NZ dollar holds above 75 US cts as Middle East tensions linger

By Paul McBeth

March 1 (BusinessDesk) – The New Zealand dollar held above 75 U.S. cents as tensions in the Middle East continued to weigh on the greenback amid concerns over oil supply.

The threat of a civil war in Libya has investors nervous about the global oil supply, and kept pressure on the greenback as investors prefer the relative safety of the yen and Swiss franc. The Dollar Index, a measure of the greenback against a basket of currencies, fell 0.2%, with month-end investment flows exaggerating moves after stocks on Wall Street finished February, with the Standard & Poor’s up 2.9% in the month. The kiwi dollar has found strong support just below 75 U.S. cents after it dropped as much as 200 basis points after last week’s 6.3 magnitude earthquake in Christchurch, which has killed at least 154 people.

“The biggest thing last night was month-end flows, with equities up on the month – the U.S. dollar was sold and (risk-sensitive) currencies were bought again,” said Tim Kelleher, head of institutional FX sales NZ at ASB Institutional. “The risk for the kiwi is still towards the downside – on the crosses it’s still looking weak.”

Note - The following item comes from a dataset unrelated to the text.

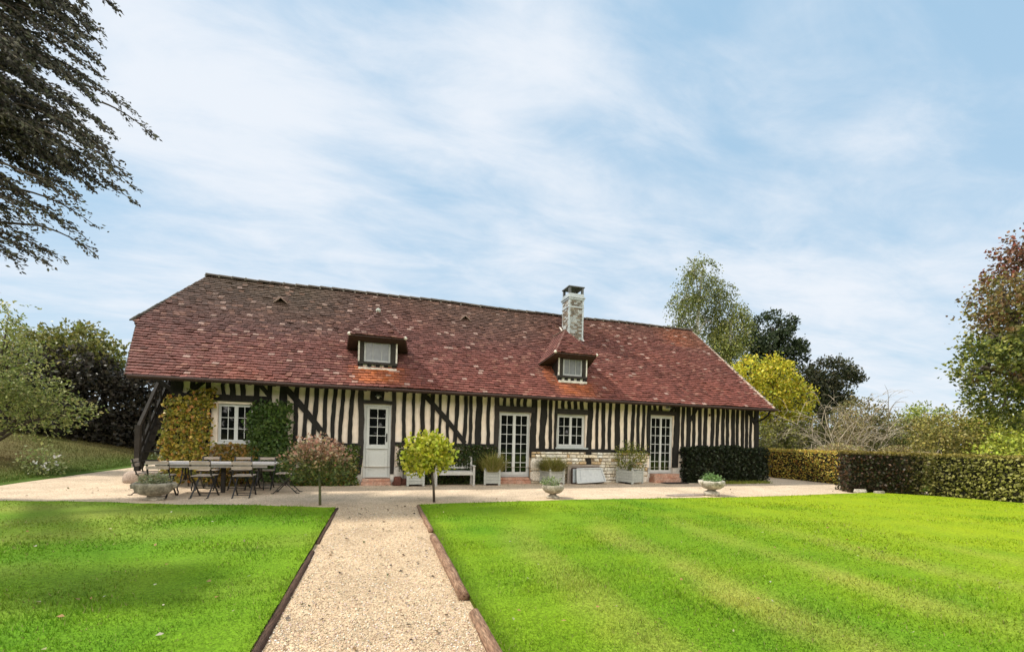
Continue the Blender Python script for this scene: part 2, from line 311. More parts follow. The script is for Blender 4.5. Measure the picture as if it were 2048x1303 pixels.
# gravel
def gravel_mat():
    m = bpy.data.materials.new('gravel'); m.use_nodes = True; t = m.node_tree; n = t.nodes; l = t.links; p = n['Principled BSDF']; p.inputs['Roughness'].default_value = .95; p.inputs['Specular IOR Level'].default_value = .15
    tcn = n.new('ShaderNodeTexCoord'); v = n.new('ShaderNodeTexVoronoi'); v.inputs['Scale'].default_value = 75; l.new(tcn.outputs['Object'], v.inputs['Vector'])
    nz = n.new('ShaderNodeTexNoise'); nz.inputs['Scale'].default_value = 1.3; nz.inputs['Detail'].default_value = 8; nz.inputs['Roughness'].default_value = .7; l.new(tcn.outputs['Object'], nz.inputs['Vector'])
    nf = n.new('ShaderNodeTexNoise'); nf.inputs['Scale'].default_value = 28; nf.inputs['Detail'].default_value = 5; l.new(tcn.outputs['Object'], nf.inputs['Vector'])
    cr = n.new('ShaderNodeValToRGB'); l.new(v.outputs['Color'], cr.inputs[0]); e = cr.color_ramp.elements
    e[0].position = 0; e[0].color = (.33, .26, .19, 1); e[1].position = 1; e[1].color = (.72, .62, .50, 1); k = e.new(.45); k.color = (.54, .45, .35, 1)
    # pale scattered terrace gravel, browner trodden path
    sp = n.new('ShaderNodeSeparateXYZ'); l.new(tcn.outputs['Object'], sp.inputs[0]); mr_ = n.new('ShaderNodeMapRange'); mr_.inputs[1].default_value = 7.6; mr_.inputs[2].default_value = 10; l.new(sp.outputs[1], mr_.inputs[0])
    mx = n.new('ShaderNodeMix'); mx.data_type = 'RGBA'; mx.inputs[6].default_value = (1.0, .89, .74, 1); mx.inputs[7].default_value = (1.12, 1.06, .98, 1); l.new(mr_.outputs[0], mx.inputs[0])
    m2 = n.new('ShaderNodeMix'); m2.data_type = 'RGBA'; m2.blend_type = 'MULTIPLY'; m2.inputs[0].default_value = 1; l.new(cr.outputs[0], m2.inputs[6]); l.new(mx.outputs[2], m2.inputs[7])
    r3 = n.new('ShaderNodeMapRange'); r3.inputs[1].default_value = .35; r3.inputs[2].default_value = .7; r3.inputs[3].default_value = .78; r3.inputs[4].default_value = 1.12; l.new(nz.outputs['Fac'], r3.inputs[0])
    r4 = n.new('ShaderNodeMapRange'); r4.inputs[1].default_value = .3; r4.inputs[2].default_value = .7; r4.inputs[3].default_value = .8; r4.inputs[4].default_value = 1.18; l.new(nf.outputs['Fac'], r4.inputs[0])
    mm = n.new('ShaderNodeMath'); mm.operation = 'MULTIPLY'; l.new(r3.outputs[0], mm.inputs[0]); l.new(r4.outputs[0], mm.inputs[1])
    m3 = n.new('ShaderNodeMix'); m3.data_type = 'RGBA'; m3.blend_type = 'MULTIPLY'; m3.inputs[0].default_value = 1; l.new(m2.outputs[2], m3.inputs[6]); l.new(mm.outputs[0], m3.inputs[7]); l.new(m3.outputs[2], p.inputs['Base Color'])
    b = n.new('ShaderNodeBump'); b.inputs['Strength'].default_value = .9; b.inputs['Distance'].default_value = .012; b.invert = True; l.new(v.outputs['Distance'], b.inputs['Height']); l.new(b.outputs[0], p.inputs['Normal'])
    return m
M_GRAVEL = gravel_mat()
gx = np.arange(-9.3, 16.6, .35); gy = np.arange(-4, 27, .35)
def gz(x, y): return .004+.006*pnoise(x, y, 0, 1.7, 31)*np.clip((y-9)/2, 0, 1)+.006+np.where(x < -8.6, -.03, 0)
tag(sheet('gravel', gx, gy, gz, lambda x, y: np.ones((len(x), 3)), M_GRAVEL), kind='structure')
# lawns, raised a little over the gravel
def lawn_edge_l(x): return 8.66+.27*(-x-.8)+.05*np.sin(x*2.1)+.025*np.sin(x*7.7)
def lawn_edge_r(x): return np.where(x < 9, 8.70+.14*np.sin((x-.8)/8.2*math.pi)+.012*np.sin(x*5), 8.70+.05*(x-9))+.012*np.sin(x*9)
def hedge_lim(y): return np.interp(y, [-4, 2, 4, 6.6, 8.1, 9.2], [19.4, 18.0, 17.0, 15.95, 15.05, 13.45])
def lawn(name, left):
    V = []; F = []
    if left: us = np.concatenate([np.linspace(-.75, -3, 12), np.linspace(-3.2, -9.2, 24), np.linspace(-10, -30, 10)])
    else: us = np.concatenate([np.linspace(.785, 3, 12), np.linspace(3.25, 18, 60)])
    nv = 52; rows = []
    for i, x in enumerate(us):
        top = float(lawn_edge_l(np.array(x)) if left else lawn_edge_r(np.array(x))); ysr = np.linspace(-4, top, nv)
        for y in ysr:
            xx = x if left else min(x, float(hedge_lim(y))+.25)
            V.append((xx, y, .052+.008*float(pnoise(np.array(xx), np.array(y), 0, 2.2, 40))))
    n = len(us); idx = lambda i, j: i*nv+j
    for i in range(n-1):
        for j in range(nv-1):
            q = (idx(i, j), idx(i+1, j), idx(i+1, j+1), idx(i, j+1)); F.append(q if not left else q[::-1])
    V = np.array(V); C = lawncol(V[:, 0], V[:, 1]); k = len(V); E = []
    ring = [idx(0, j) for j in range(nv)]+[idx(i, nv-1) for i in range(1, n)]                 # path side and terrace side get an earth edge
    low = {}
    VV = list(map(tuple, V)); CC = list(map(tuple, C))
    for r_ in ring: low[r_] = len(VV); VV.append((V[r_][0], V[r_][1], -.01)); CC.append((.05, .04, .02))
    for a, b in zip(ring, ring[1:]): q = (a, b, low[b], low[a]); F.append(q if left else q[::-1])
    me = np_mesh(name, VV, F, np.array(CC)); o = link(name, me, M_LAWN); return tag(o, kind='structure')
lawn('lawn', True); lawn('lawn', False)
# grass blades
def blades(pts_x, pts_y, z, h, colf, lean=.5):
    n = len(pts_x); a = rng.uniform(0, 6.28, n); w = rng.uniform(.0022, .0042, n)*np.clip(np.hypot(pts_x, pts_y)/3.2, 1, 3.2); hh = h*rng.uniform(.5, 1.25, n)
    B = np.stack([pts_x, pts_y, z], 1); s = np.stack([np.cos(a), np.sin(a), 0*a], 1)*w[:, None]; la = rng.uniform(0, 6.28, n); le = rng.uniform(.1, 1, n)*lean*hh
    T = B+np.stack([np.cos(la)*le, np.sin(la)*le, hh], 1); V = np.stack([B-s, B+s, T], 1).reshape(-1, 3); C = colf(pts_x, pts_y)*1.08*(1+rng.normal(0, .18, (n, 1)))*(1+rng.normal(0, .05, (n, 3)))
    dry = rng.random(n) < .05; C[dry] = np.array((.30, .27, .10))*rng.uniform(.7, 1.2, (dry.sum(), 1))
    return V, np.arange(3*n).reshape(n, 3), np.repeat(np.clip(C, .003, 1), 3, 0)
def scatter(dens, dmin, dmax, amin, amax):
    n = int(dens*(amax-amin)*math.log(dmax/dmin)); d = dmin*(dmax/dmin)**rng.random(n); a = rng.uniform(amin, amax, n); return d*np.sin(a), d*np.cos(a)
gxp, gyp = scatter(62000, 2.3, 17, -1.3, 1.55)
# keep near path-side tufts longer
il = (gxp < -.745) & (gyp < lawn_edge_l(gxp)) & (gxp > -8.5); ir = (gxp > .80) & (gyp < lawn_edge_r(gxp)) & (gxp < hedge_lim(gyp))
x = gxp[il | ir]; y = gyp[il | ir]
V, F, C = blades(x, y, np.full(len(x), .045), .027+.014*np.clip(pnoise(x, y, 0, 2.5, 77), -1, 1)+.012*np.clip(pnoise(x, y, 0, 9, 78), -1, 1)+.022*np.exp(-np.abs(np.abs(x)-.79)/.06), lawncol, .9)
tag(link('grass', np_mesh('grass', V, F, C), M_GRASS), 'short bright green grass blades of the mown lawns', 'grass', kind='stuff')
n = 26000; x = -8.85-rng.random(n)**1.5*7; y = rng.uniform(12.5, 25, n)
V, F, C = blades(x, y, bank(x, y)-.015, np.full(n, .06), bankcol, .6)
tag(link('bank_grass', np_mesh('bank_grass', V, F, C), M_GRASS), 'duller brownish grass on the rising bank', 'grass', kind='stuff')
# loose gravel stones on the path
x, y = scatter(26000, 2.4, 9, -.35, .32); k = (np.abs(x) < .73) & (y < 10); x = x[k]; y = y[k]; n = len(x); r = rng.uniform(.004, .0095, n)
octv = np.array([(1, 0, 0), (0, 1, 0), (-1, 0, 0), (0, -1, 0), (0, 0, .7), (0, 0, -.7)]); octf = np.array([(0, 1, 4), (1, 2, 4), (2, 3, 4), (3, 0, 4), (1, 0, 5), (2, 1, 5), (3, 2, 5), (0, 3, 5)])
ang = rng.uniform(0, 6.28, n); st = rng.uniform(.7, 1.3, (n, 1, 3)); ov = octv[None]*st*r[:, None, None]; ca, sa = np.cos(ang)[:, None], np.sin(ang)[:, None]
ov = np.stack([ov[..., 0]*ca-ov[..., 1]*sa, ov[..., 0]*sa+ov[..., 1]*ca, ov[..., 2]], -1)+rng.normal(0, .0012, (n, 6, 3)); V = (ov+np.stack([x, y, np.full(n, .012)], 1)[:, None]).reshape(-1, 3)
F = (octf[None]+6*np.arange(n)[:, None, None]).reshape(-1, 3); C = np.repeat(pal(n, [(.50, .38, .26), (.62, .52, .40), (.36, .26, .17), (.68, .62, .54)], [4, 3, 2, 1.5]), 6, 0)
tag(link('gravel_stones', np_mesh('gravel_stones', V, F, np.clip(C, 0, 1)), mat('gravel_stone', rough=.9, attr=True, spec=.2)), 'loose tan stones scattered over the gravel path', 'gravel', kind='stuff')
# fallen leaves
n = 110; x, y = scatter(450, 2.6, 9, -.8, 1.1); k = ((x < -.9) & (y < lawn_edge_l(x)-.1)) | ((x > .95) & (y < lawn_edge_r(x)-.1) & (x < hedge_lim(y)-.3)); x = x[k][:n]; y = y[k][:n]; n = len(x)
P = np.stack([x, y, np.full(n, .082)], 1); T = rng.normal(size=(n, 3))*np.array([1, 1, .25])
tag(leaf_obj('fallen_leaves', P, T, rng.uniform(.02, .05, n), pal(n, [(.45, .40, .22), (.35, .20, .08), (.55, .52, .40)]), None, .35, np.array([0, 0, 3.])), 'pale fallen leaves scattered over the lawns', 'leaves', kind='stuff')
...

The kiwi fell to 75.17 U.S. cents from 75.38 cents yesterday, and declined to 66.42 on the trade-weighted index of major trading partners’ currencies from 66.60. It was little changed at 61.52 yen from 61.56 yen yesterday, and slipped to 73.88 Australian cents from 74.04 cents. It was down to 54.51 euro cents from 54.72 cents yesterday, and dropped to 46.25 pence from 46.68 pence.

Kelleher said the currency may trade between 74.90 U.S. cents and 75.40 cents today, and will probably continue to stay within a tight range until the Reserve Bank’s monetary policy statement next week. Bank economists are calling for Governor Alan Bollard to cut the official cash rate 50 basis points, and traders are betting he will trim the OCR by 8 basis points in the coming 12 months, down from 50 points of hikes priced in before last week’s earthquake.

Prime Minister John Key said the two Canterbury earthquakes will cost as much as $20 billion as the government stumps up funds on top of the Earthquake Commission and insurers to help rebuild the country’s second-biggest city, and ASB’s Kelleher expects that will attract the attention of the rating agencies at some stage. Standard & Poor’s put New Zealand’s AA- foreign debt rating on negative outlook last year due to the nation’s high level of offshore indebtedness.

The Reserve Bank of Australia will review its target cash rate today, and is expected to keep it on hold at 4.75%.

U.S. data was mixed, with the Chicago PMI hitting a 22-year high, though pending house sales and personal spending were short of expectations.